Vous êtes aussi un amoureux de football, ancien entraîneur de l’équipe des « Black Stars » de Paspanga et délégué sportif de l’Association sportive des employés de pétrole (ASEP). Qu’est-ce que tout cela vous rappelle aujourd’hui ?

C’est un très bon souvenir pour moi parce que, lorsqu’on vit en société et qu’on a la possibilité d’unir les gens ou de créer une bonne ambiance, c’est un plaisir et c’est toujours bon de le faire. Le sport, on le sait, est un facteur de cohésion sociale et de mobilisation autour d’objectifs de développement socioéconomiques dans la cité. Je fais, du reste, un clin d’œil aux joueurs de cette équipe et leur souhaite du succès dans tout ce qu’ils entreprendront dans la vie.

Votre mot de fin !


J’ai consacré ma vie professionnelle au développement de l’activité gaz au Burkina Faso. Au regard de mon parcours professionnel et de mes expériences aux plans national et international dans ce domaine, je souhaite vivement que l’Etat puisse soutenir GPL Service dans le but d’œuvrer toujours au développement de l’activité gaz.

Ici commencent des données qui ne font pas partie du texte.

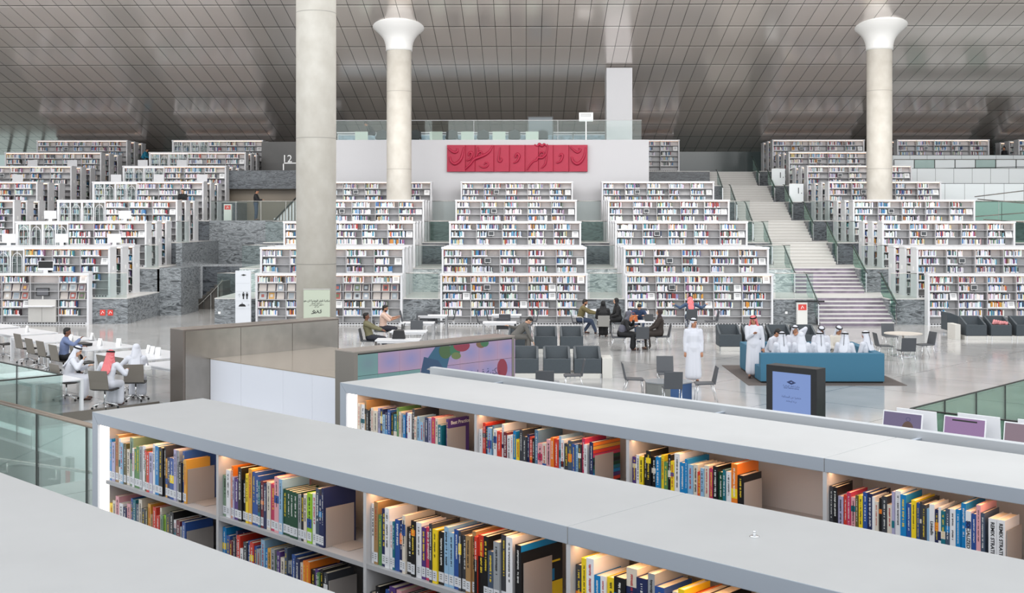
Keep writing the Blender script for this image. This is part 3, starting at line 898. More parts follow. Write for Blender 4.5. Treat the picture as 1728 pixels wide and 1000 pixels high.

Cela, pour faire profiter au Burkina Faso toute l’expertise acquise dans ce domaine au cours de ma carrière. Je tiens au passage à remercier le Groupe Total, la SONABHY, le BUMIGEB, les sapeurs-pompiers, les ministères du Commerce et de l’Energie, l’IGAE, les grossistes-gaz et tous les revendeurs gaz du Burkina Faso pour leur contribution. Je félicite également les femmes du Burkina Faso pour leur adhésion remarquable à la lutte contre la déforestation, en acceptant d’abandonner le bois pour utiliser le gaz butane.